Task brief | Output the material word for word. Leave each picture out.

Dataset excerpt |
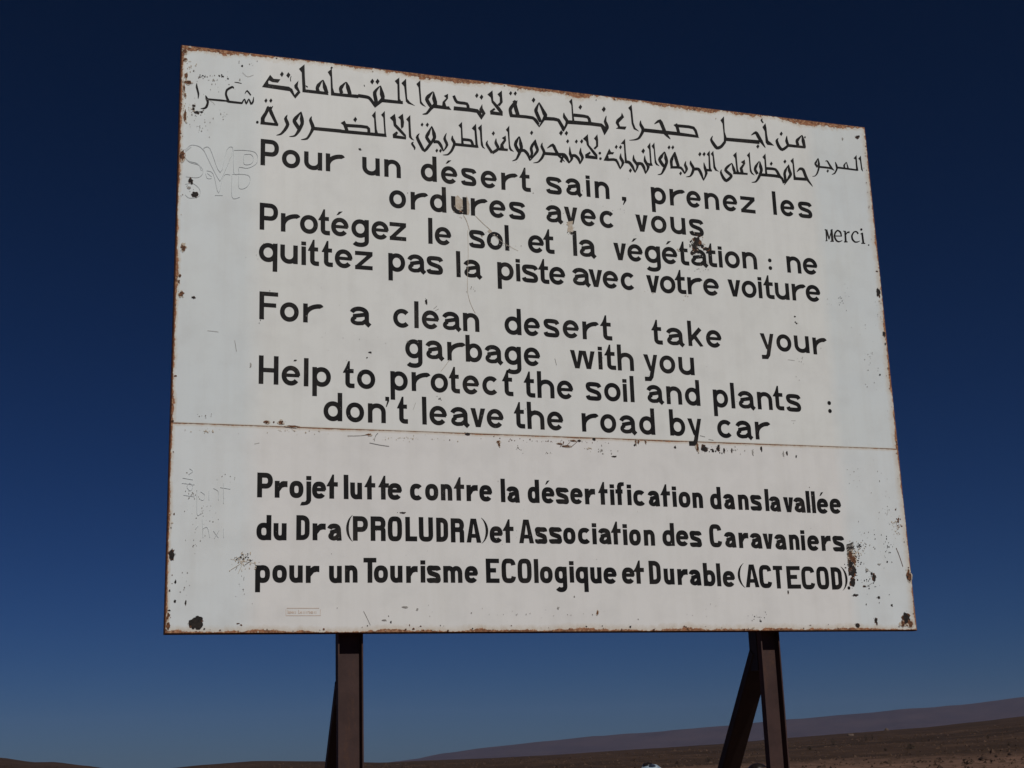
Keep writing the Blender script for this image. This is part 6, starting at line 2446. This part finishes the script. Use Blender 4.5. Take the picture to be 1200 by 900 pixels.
# ------------------------------------------------------------------ desert shrubs, boulders and stones
M_SHRUB = plain('dry_shrub', (0.016, 0.014, 0.009), (0.045, 0.036, 0.020), 3.0, 0.9)
M_TWIG = plain('shrub_stem', (0.03, 0.02, 0.014), (0.05, 0.035, 0.024), 6.0, 0.9)
M_STONE = plain('desert_stone', (0.030, 0.019, 0.014), (0.10, 0.062, 0.043), 0.7, 0.95, 0.1)
M_SAND = plain('pale_sand', (0.085, 0.062, 0.050), (0.125, 0.09, 0.072), 0.5, 0.95, 0.1)
M_ROCK = plain('dark_boulder', (0.030, 0.020, 0.017), (0.085, 0.052, 0.038), 1.2, 0.95, 0.1)
def polar(a, r):
    dx, dy = r * math.sin(R(a)), r * math.cos(R(a))
    return CAM.x + dx, CAM.y + dy, ground_z(dx, dy)
srng = random.Random(21)
def shrub(a, r, w, h, label):
    x, y, z = polar(a, r)
    root = empty('shrub', (x, y, z - .03))
    tag(root, label, 'shrub', 'dry shrubs scattered on the desert plain')
    lf = MB(); st = MB()
    for _ in range(9):
        aa, el = srng.uniform(0, 6.28), srng.uniform(.5, 1.3)
        tip = Vector((math.cos(aa) * math.cos(el) * w * .45, math.sin(aa) * math.cos(el) * w * .45, math.sin(el) * h * .8))
        st.prism([(.02, 0, 0), (-.01, .017, 0), (-.01, -.017, 0)], [(0, 0, 0), tip * .5 + Vector((0, 0, .04)), tip])
    for _ in range(150):
        aa, rr, zz = srng.uniform(0, 6.28), srng.random() ** .5, srng.random()
        prof = math.sin(math.pi * (.18 + .78 * zz)) ** .6
        c = Vector((math.cos(aa) * rr * w * .5 * prof, math.sin(aa) * rr * w * .5 * prof, h * (.06 + .94 * zz)))
        s_ = w * srng.uniform(.03, .08)
        d1 = Vector((srng.uniform(-1, 1), srng.uniform(-1, 1), srng.uniform(-.4, 1))).normalized() * s_
        d2 = Vector((srng.uniform(-1, 1), srng.uniform(-1, 1), srng.uniform(-1, 1))).normalized() * s_ * .6
        lf.add([c - d1, c + d2, c + d1, c - d2], [(0, 1, 2, 3)])
    lf.build('foliage', M_SHRUB, root); st.build('stems', M_TWIG, root)
def rock(name, a, r, w, h, label, group, mat):
    x, y, z = polar(a, r)
    bm = bmesh.new(); bmesh.ops.create_icosphere(bm, subdivisions=3, radius=1.0)
    sd = srng.uniform(0, 50)
    for v in bm.verts:
        n_ = v.co.normalized()
        q = 1 + .30 * noise.noise(n_ * 1.3 + Vector((sd, 0, 0))) + .14 * noise.noise(n_ * 3.5 + Vector((0, sd, 0)))
        v.co = Vector((n_.x * w / 2 * q, n_.y * w / 2 * q * .8, max(-.25, n_.z) * h * q * .8 + h * .12))
    me = bpy.data.meshes.new(name); bm.to_mesh(me); bm.free(); me.materials.append(mat)
    o = bpy.data.objects.new(name, me); COL.objects.link(o); o.location = (x, y, z)
    tag(o, label, 'boulder' if name == 'boulder' else 'mound', group)
for a_, r_, w_, h_, lb in (
        (31.77, 386, 1.1, 1.5, 'upright dark shrub, left one of the close pair high on the plain'),
        (32.01, 421, 0.9, 1.6, 'narrow dark shrub, right one of the close pair high on the plain'),
        (30.55, 361, 1.5, 1.8, 'tall ragged shrub on the plain right of the right-hand post'),
        (29.64, 274, 1.1, 0.7, 'low dark shrub nearest to the right-hand post'),
        (33.36, 220, 1.5, 0.75, 'broad low blackish shrub, the widest on the middle of the plain'),
        (32.45, 216, 0.6, 0.4, 'tiny dark shrub just left of the broad blackish shrub'),
        (36.18, 294, 0.7, 0.7, 'small round black shrub alone high on the right of the plain'),
        (36.21, 114, 0.36, 0.36, 'small round black shrub on the pale bank in the lower right corner'),
        (35.34, 113, 0.95, 0.42, 'low spreading brown shrub on the reddish bank at the bottom edge'),
        (36.89, 209, 0.55, 0.5, 'dark shrub near the right picture edge above the pale bank'),
        (36.39, 131, 0.40, 0.28, 'flat dark shrub along the upper rim of the pale bank'),
        (25.77, 207, 0.9, 0.6, 'low shrub just left of the right-hand brace')):
    shrub(a_, r_, w_, h_, lb)
for a_, r_, w_, h_, lb in (
        (35.98, 123, 0.95, 0.30, 'dark flat boulder at the upper rim of the pale bank, lower right'),
        (36.93, 141, 0.70, 0.34, 'dark boulder on the pale bank at the right picture edge'),
        (34.74, 391, 0.9, 0.4, 'dark boulder far out on the plain on the right')):
    rock('boulder', a_, r_, w_, h_, lb, 'dark boulders on the plain', M_ROCK)
for a_, r_, w_, h_, lb in (
        (31.22, 640, 3.0, 1.0, 'pale sandy mound on the skyline of the plain, larger of two'),
        (32.56, 775, 2.2, 1.5, 'small pale mound on the skyline of the plain, right of the larger one')):
    rock('mound', a_, r_, w_, h_, lb, 'pale mounds on the plain skyline', M_SAND)

def stones():
    mb = MB()
    for _ in range(9000):
        a = srng.uniform(-4, 40); r = 55 * math.exp(srng.random() * 2.3)
        x, y, z = polar(a, r)
        s_ = srng.uniform(.04, .16) * (1 + r / 300) * (2.0 if srng.random() < .06 else 1)
        ph = srng.uniform(0, 6.28)
        vv = [(x + s_ * math.cos(ph + i * 2.094) * srng.uniform(.7, 1.2), y + s_ * math.sin(ph + i * 2.094) * srng.uniform(.7, 1.2), z - .02) for i in range(3)]
        vv += [(x + s_ * srng.uniform(-.2, .2), y + s_ * srng.uniform(-.2, .2), z + s_ * srng.uniform(.5, 1.0))]
        mb.add(vv, [(0, 1, 3), (1, 2, 3), (2, 0, 3)])
    for _ in range(1500):
        a, r = srng.uniform(0, 6.28), 2 + 40 * srng.random()
        x, y = CAM.x + r * math.cos(a), CAM.y + r * math.sin(a)
        s_ = srng.uniform(.015, .07); ph = srng.uniform(0, 6.28); z = gz(x, y)
        vv = [(x + s_ * math.cos(ph + i * 2.094), y + s_ * math.sin(ph + i * 2.094), z - .01) for i in range(3)] + [(x, y, z + s_ * .7)]
        mb.add(vv, [(0, 1, 3), (1, 2, 3), (2, 0, 3)])
    o = mb.build('stones', M_STONE); tag(o, kind='stuff')
stones()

Solution to the exercise |
Keep writing the Blender script for this image. This is part 6, starting at line 2446. This part finishes the script. Use Blender 4.5. Take the picture to be 1200 by 900 pixels.
# ------------------------------------------------------------------ desert shrubs, boulders and stones
M_SHRUB = plain('dry_shrub', (0.016, 0.014, 0.009), (0.045, 0.036, 0.020), 3.0, 0.9)
M_TWIG = plain('shrub_stem', (0.03, 0.02, 0.014), (0.05, 0.035, 0.024), 6.0, 0.9)
M_STONE = plain('desert_stone', (0.030, 0.019, 0.014), (0.10, 0.062, 0.043), 0.7, 0.95, 0.1)
M_SAND = plain('pale_sand', (0.085, 0.062, 0.050), (0.125, 0.09, 0.072), 0.5, 0.95, 0.1)
M_ROCK = plain('dark_boulder', (0.030, 0.020, 0.017), (0.085, 0.052, 0.038), 1.2, 0.95, 0.1)
def polar(a, r):
    dx, dy = r * math.sin(R(a)), r * math.cos(R(a))
    return CAM.x + dx, CAM.y + dy, ground_z(dx, dy)
srng = random.Random(21)
def shrub(a, r, w, h, label):
    x, y, z = polar(a, r)
    root = empty('shrub', (x, y, z - .03))
    tag(root, label, 'shrub', 'dry shrubs scattered on the desert plain')
    lf = MB(); st = MB()
    for _ in range(9):
        aa, el = srng.uniform(0, 6.28), srng.uniform(.5, 1.3)
        tip = Vector((math.cos(aa) * math.cos(el) * w * .45, math.sin(aa) * math.cos(el) * w * .45, math.sin(el) * h * .8))
        st.prism([(.02, 0, 0), (-.01, .017, 0), (-.01, -.017, 0)], [(0, 0, 0), tip * .5 + Vector((0, 0, .04)), tip])
    for _ in range(150):
        aa, rr, zz = srng.uniform(0, 6.28), srng.random() ** .5, srng.random()
        prof = math.sin(math.pi * (.18 + .78 * zz)) ** .6
        c = Vector((math.cos(aa) * rr * w * .5 * prof, math.sin(aa) * rr * w * .5 * prof, h * (.06 + .94 * zz)))
        s_ = w * srng.uniform(.03, .08)
        d1 = Vector((srng.uniform(-1, 1), srng.uniform(-1, 1), srng.uniform(-.4, 1))).normalized() * s_
        d2 = Vector((srng.uniform(-1, 1), srng.uniform(-1, 1), srng.uniform(-1, 1))).normalized() * s_ * .6
        lf.add([c - d1, c + d2, c + d1, c - d2], [(0, 1, 2, 3)])
    lf.build('foliage', M_SHRUB, root); st.build('stems', M_TWIG, root)
def rock(name, a, r, w, h, label, group, mat):
    x, y, z = polar(a, r)
    bm = bmesh.new(); bmesh.ops.create_icosphere(bm, subdivisions=3, radius=1.0)
    sd = srng.uniform(0, 50)
    for v in bm.verts:
        n_ = v.co.normalized()
        q = 1 + .30 * noise.noise(n_ * 1.3 + Vector((sd, 0, 0))) + .14 * noise.noise(n_ * 3.5 + Vector((0, sd, 0)))
        v.co = Vector((n_.x * w / 2 * q, n_.y * w / 2 * q * .8, max(-.25, n_.z) * h * q * .8 + h * .12))
    me = bpy.data.meshes.new(name); bm.to_mesh(me); bm.free(); me.materials.append(mat)
    o = bpy.data.objects.new(name, me); COL.objects.link(o); o.location = (x, y, z)
    tag(o, label, 'boulder' if name == 'boulder' else 'mound', group)
for a_, r_, w_, h_, lb in (
        (31.77, 386, 1.1, 1.5, 'upright dark shrub, left one of the close pair high on the plain'),
        (32.01, 421, 0.9, 1.6, 'narrow dark shrub, right one of the close pair high on the plain'),
        (30.55, 361, 1.5, 1.8, 'tall ragged shrub on the plain right of the right-hand post'),
        (29.64, 274, 1.1, 0.7, 'low dark shrub nearest to the right-hand post'),
        (33.36, 220, 1.5, 0.75, 'broad low blackish shrub, the widest on the middle of the plain'),
        (32.45, 216, 0.6, 0.4, 'tiny dark shrub just left of the broad blackish shrub'),
        (36.18, 294, 0.7, 0.7, 'small round black shrub alone high on the right of the plain'),
        (36.21, 114, 0.36, 0.36, 'small round black shrub on the pale bank in the lower right corner'),
        (35.34, 113, 0.95, 0.42, 'low spreading brown shrub on the reddish bank at the bottom edge'),
        (36.89, 209, 0.55, 0.5, 'dark shrub near the right picture edge above the pale bank'),
        (36.39, 131, 0.40, 0.28, 'flat dark shrub along the upper rim of the pale bank'),
        (25.77, 207, 0.9, 0.6, 'low shrub just left of the right-hand brace')):
    shrub(a_, r_, w_, h_, lb)
for a_, r_, w_, h_, lb in (
        (35.98, 123, 0.95, 0.30, 'dark flat boulder at the upper rim of the pale bank, lower right'),
        (36.93, 141, 0.70, 0.34, 'dark boulder on the pale bank at the right picture edge'),
        (34.74, 391, 0.9, 0.4, 'dark boulder far out on the plain on the right')):
    rock('boulder', a_, r_, w_, h_, lb, 'dark boulders on the plain', M_ROCK)
for a_, r_, w_, h_, lb in (
        (31.22, 640, 3.0, 1.0, 'pale sandy mound on the skyline of the plain, larger of two'),
        (32.56, 775, 2.2, 1.5, 'small pale mound on the skyline of the plain, right of the larger one')):
    rock('mound', a_, r_, w_, h_, lb, 'pale mounds on the plain skyline', M_SAND)

def stones():
    mb = MB()
    for _ in range(9000):
        a = srng.uniform(-4, 40); r = 55 * math.exp(srng.random() * 2.3)
        x, y, z = polar(a, r)
        s_ = srng.uniform(.04, .16) * (1 + r / 300) * (2.0 if srng.random() < .06 else 1)
        ph = srng.uniform(0, 6.28)
        vv = [(x + s_ * math.cos(ph + i * 2.094) * srng.uniform(.7, 1.2), y + s_ * math.sin(ph + i * 2.094) * srng.uniform(.7, 1.2), z - .02) for i in range(3)]
        vv += [(x + s_ * srng.uniform(-.2, .2), y + s_ * srng.uniform(-.2, .2), z + s_ * srng.uniform(.5, 1.0))]
        mb.add(vv, [(0, 1, 3), (1, 2, 3), (2, 0, 3)])
    for _ in range(1500):
        a, r = srng.uniform(0, 6.28), 2 + 40 * srng.random()
        x, y = CAM.x + r * math.cos(a), CAM.y + r * math.sin(a)
        s_ = srng.uniform(.015, .07); ph = srng.uniform(0, 6.28); z = gz(x, y)
        vv = [(x + s_ * math.cos(ph + i * 2.094), y + s_ * math.sin(ph + i * 2.094), z - .01) for i in range(3)] + [(x, y, z + s_ * .7)]
        mb.add(vv, [(0, 1, 3), (1, 2, 3), (2, 0, 3)])
    o = mb.build('stones', M_STONE); tag(o, kind='stuff')
stones()